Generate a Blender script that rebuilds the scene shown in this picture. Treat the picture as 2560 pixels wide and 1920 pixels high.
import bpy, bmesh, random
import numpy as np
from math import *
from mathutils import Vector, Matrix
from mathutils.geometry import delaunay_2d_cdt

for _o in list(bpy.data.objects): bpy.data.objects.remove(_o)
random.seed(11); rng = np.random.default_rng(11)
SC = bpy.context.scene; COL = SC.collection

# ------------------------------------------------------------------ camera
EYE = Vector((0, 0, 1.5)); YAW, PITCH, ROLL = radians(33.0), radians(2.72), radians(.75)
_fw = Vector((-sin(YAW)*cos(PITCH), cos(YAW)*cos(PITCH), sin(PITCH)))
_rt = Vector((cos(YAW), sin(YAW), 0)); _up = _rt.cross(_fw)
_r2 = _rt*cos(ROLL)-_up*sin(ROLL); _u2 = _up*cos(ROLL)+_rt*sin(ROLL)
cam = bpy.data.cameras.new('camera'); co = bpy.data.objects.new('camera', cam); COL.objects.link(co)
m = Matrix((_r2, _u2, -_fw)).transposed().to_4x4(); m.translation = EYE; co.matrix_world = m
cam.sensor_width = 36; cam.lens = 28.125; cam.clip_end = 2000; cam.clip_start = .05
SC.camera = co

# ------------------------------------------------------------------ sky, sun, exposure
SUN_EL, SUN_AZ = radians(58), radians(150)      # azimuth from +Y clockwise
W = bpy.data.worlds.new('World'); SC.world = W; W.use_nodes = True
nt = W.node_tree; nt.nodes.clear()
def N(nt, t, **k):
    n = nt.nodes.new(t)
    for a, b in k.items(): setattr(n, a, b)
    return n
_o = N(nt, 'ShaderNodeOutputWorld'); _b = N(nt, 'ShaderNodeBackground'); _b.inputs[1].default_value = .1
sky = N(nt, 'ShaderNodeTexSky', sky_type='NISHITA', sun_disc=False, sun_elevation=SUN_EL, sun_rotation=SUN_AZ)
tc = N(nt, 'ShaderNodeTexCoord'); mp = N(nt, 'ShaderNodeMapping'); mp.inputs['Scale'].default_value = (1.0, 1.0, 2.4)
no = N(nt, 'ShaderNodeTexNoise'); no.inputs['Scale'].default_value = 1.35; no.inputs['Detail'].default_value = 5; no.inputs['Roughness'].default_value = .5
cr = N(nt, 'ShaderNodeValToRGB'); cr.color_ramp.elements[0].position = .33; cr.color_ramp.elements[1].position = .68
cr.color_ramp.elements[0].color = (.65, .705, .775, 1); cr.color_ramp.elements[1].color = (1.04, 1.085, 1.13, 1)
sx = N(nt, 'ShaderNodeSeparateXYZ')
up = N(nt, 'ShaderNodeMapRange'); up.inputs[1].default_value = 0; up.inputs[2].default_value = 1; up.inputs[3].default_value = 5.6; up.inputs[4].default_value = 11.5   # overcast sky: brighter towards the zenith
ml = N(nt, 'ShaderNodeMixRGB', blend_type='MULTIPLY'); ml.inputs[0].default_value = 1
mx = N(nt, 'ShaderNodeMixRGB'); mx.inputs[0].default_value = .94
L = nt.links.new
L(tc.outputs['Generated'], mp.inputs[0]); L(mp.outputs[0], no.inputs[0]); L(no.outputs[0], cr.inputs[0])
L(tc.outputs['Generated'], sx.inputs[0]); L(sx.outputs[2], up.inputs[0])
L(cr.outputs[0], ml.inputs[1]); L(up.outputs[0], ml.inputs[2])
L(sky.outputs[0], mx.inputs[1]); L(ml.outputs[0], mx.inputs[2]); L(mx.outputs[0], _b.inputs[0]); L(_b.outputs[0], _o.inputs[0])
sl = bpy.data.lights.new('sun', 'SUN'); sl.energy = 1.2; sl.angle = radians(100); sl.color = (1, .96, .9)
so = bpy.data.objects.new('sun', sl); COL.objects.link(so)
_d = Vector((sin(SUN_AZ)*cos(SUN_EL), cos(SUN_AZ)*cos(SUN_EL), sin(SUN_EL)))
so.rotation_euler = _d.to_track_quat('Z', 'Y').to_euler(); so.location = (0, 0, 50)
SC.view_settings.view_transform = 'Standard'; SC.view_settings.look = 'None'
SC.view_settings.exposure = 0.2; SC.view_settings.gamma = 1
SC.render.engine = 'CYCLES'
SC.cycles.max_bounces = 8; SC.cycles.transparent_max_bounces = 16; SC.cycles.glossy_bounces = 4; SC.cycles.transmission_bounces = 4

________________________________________

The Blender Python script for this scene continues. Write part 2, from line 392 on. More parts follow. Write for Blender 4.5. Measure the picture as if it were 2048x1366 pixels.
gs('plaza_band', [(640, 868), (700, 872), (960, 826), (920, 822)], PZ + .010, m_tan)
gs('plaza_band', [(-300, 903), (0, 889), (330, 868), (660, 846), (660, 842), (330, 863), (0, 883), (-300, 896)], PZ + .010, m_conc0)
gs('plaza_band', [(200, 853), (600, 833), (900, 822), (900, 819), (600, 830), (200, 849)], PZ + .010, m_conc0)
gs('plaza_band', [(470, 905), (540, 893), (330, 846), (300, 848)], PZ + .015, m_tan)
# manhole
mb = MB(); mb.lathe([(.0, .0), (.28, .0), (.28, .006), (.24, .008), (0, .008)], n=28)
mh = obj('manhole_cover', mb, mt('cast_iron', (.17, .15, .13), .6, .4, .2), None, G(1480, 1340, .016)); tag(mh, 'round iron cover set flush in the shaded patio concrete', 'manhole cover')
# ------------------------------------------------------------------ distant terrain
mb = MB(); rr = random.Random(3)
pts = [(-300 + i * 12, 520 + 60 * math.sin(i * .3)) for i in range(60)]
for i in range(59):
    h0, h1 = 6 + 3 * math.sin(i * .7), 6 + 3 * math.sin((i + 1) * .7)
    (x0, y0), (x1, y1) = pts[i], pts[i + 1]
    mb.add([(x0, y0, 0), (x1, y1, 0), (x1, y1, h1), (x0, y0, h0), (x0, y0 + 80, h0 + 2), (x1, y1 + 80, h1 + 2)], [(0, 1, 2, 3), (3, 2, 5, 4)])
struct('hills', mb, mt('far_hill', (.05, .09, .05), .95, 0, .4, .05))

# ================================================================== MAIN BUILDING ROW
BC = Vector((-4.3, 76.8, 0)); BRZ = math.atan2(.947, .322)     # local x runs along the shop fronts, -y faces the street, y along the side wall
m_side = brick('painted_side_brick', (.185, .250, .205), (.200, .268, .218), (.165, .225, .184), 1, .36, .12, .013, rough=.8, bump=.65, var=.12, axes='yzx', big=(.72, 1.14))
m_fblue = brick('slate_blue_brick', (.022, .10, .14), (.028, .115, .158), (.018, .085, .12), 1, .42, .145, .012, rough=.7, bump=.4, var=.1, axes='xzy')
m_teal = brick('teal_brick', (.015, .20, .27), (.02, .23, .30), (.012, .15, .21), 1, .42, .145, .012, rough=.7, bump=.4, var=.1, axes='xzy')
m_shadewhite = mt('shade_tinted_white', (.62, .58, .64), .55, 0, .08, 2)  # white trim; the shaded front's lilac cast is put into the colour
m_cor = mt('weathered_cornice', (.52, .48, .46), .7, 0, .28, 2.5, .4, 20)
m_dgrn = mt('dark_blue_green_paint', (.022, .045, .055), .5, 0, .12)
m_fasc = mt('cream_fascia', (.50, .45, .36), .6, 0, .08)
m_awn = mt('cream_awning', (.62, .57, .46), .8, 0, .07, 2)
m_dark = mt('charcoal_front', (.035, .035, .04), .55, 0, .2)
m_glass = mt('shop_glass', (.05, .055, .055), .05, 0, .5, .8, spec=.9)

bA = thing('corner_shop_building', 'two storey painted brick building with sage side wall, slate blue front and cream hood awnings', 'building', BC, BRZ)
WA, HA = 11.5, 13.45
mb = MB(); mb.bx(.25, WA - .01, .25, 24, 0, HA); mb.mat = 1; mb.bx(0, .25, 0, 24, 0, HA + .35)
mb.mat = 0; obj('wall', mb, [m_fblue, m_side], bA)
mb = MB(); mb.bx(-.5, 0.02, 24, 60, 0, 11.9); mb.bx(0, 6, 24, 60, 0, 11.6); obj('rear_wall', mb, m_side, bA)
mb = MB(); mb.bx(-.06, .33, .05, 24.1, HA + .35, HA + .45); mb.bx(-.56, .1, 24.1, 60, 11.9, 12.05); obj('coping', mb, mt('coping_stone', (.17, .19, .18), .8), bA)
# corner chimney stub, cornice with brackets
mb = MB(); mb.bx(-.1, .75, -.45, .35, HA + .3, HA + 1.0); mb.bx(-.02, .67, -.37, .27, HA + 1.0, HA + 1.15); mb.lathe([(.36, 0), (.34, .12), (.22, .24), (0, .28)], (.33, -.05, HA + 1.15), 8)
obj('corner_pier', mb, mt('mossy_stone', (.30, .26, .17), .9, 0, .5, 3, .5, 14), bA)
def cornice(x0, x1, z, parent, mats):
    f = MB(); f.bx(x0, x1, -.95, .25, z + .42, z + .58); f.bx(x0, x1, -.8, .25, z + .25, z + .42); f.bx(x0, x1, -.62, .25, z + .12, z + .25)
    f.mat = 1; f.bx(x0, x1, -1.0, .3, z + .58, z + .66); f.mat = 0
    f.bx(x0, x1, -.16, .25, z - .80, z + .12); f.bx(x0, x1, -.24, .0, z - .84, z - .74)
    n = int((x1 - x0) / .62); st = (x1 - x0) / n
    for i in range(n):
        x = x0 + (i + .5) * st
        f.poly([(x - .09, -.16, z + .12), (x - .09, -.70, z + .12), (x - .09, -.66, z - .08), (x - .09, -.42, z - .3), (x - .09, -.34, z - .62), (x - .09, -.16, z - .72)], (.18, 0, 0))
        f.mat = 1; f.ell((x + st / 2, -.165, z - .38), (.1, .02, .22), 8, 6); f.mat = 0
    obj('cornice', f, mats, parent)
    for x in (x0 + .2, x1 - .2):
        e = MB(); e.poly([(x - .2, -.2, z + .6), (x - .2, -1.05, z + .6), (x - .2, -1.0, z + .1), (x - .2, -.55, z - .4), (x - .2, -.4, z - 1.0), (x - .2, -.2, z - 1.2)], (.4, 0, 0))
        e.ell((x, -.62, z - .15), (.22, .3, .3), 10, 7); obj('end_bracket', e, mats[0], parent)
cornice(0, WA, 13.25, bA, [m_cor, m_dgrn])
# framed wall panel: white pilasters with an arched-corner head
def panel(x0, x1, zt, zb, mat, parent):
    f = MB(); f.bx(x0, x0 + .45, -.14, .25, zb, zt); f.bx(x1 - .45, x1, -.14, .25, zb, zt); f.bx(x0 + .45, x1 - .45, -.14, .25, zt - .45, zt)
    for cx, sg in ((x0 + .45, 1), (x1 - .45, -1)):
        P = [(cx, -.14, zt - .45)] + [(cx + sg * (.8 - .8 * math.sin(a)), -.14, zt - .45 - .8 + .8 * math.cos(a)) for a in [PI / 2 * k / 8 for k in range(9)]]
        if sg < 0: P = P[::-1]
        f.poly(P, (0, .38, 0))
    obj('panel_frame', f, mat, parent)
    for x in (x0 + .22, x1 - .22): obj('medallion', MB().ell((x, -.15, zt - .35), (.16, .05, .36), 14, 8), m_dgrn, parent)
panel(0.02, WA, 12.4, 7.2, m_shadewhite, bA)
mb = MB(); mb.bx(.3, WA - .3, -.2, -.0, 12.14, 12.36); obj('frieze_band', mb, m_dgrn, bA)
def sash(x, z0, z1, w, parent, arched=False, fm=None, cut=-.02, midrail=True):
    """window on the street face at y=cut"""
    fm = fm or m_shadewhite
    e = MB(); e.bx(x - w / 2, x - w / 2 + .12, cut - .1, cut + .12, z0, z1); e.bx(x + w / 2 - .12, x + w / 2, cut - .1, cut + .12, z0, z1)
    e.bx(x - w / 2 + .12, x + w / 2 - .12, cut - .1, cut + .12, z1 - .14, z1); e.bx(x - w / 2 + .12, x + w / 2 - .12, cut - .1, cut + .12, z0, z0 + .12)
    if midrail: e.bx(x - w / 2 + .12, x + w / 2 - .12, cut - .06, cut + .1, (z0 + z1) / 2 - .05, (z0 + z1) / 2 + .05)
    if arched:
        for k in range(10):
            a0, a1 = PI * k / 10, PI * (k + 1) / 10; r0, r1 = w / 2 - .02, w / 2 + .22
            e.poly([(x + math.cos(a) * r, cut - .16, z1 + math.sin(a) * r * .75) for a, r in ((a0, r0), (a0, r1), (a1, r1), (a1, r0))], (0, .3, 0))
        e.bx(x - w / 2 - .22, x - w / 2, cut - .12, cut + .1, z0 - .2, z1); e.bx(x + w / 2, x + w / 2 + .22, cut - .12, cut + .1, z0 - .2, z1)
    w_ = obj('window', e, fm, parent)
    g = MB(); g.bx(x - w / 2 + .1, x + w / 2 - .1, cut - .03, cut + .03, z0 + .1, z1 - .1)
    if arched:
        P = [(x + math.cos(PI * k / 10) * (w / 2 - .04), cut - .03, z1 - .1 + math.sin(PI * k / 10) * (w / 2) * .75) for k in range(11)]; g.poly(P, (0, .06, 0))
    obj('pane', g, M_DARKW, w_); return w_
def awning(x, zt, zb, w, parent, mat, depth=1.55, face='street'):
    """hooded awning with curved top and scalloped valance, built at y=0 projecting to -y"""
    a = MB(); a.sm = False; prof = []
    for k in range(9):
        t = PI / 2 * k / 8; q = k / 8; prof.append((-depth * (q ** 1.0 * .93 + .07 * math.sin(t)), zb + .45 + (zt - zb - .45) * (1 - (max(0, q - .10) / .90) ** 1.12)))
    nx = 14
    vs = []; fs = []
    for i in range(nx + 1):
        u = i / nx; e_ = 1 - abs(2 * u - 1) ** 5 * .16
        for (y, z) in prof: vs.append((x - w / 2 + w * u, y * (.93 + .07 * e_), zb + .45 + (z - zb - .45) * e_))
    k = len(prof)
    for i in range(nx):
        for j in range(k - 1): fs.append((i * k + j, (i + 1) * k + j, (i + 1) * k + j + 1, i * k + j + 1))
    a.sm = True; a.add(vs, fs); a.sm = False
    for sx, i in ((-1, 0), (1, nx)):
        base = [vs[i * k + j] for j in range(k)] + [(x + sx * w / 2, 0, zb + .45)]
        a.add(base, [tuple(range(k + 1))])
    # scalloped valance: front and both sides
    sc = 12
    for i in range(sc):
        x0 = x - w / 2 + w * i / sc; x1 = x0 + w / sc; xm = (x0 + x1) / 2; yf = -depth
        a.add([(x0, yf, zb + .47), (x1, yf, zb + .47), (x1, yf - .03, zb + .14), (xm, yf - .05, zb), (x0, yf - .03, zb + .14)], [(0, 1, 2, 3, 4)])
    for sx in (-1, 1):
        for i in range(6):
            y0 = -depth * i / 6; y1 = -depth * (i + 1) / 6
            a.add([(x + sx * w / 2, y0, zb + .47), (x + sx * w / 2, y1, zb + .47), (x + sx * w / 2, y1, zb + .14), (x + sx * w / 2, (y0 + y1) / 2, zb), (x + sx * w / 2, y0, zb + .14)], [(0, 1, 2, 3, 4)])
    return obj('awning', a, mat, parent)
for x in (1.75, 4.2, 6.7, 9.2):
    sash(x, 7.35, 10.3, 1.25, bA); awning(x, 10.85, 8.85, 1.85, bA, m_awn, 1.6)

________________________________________

GOAL →
Copy out each line of the entries that holds "script".

SOLUTION FOR THIS TASK →
Generate a Blender script that rebuilds the scene shown in this picture. Treat the picture as 2560 pixels wide and 1920 pixels high.
The Blender Python script for this scene continues. Write part 2, from line 392 on. More parts follow. Write for Blender 4.5. Measure the picture as if it were 2048x1366 pixels.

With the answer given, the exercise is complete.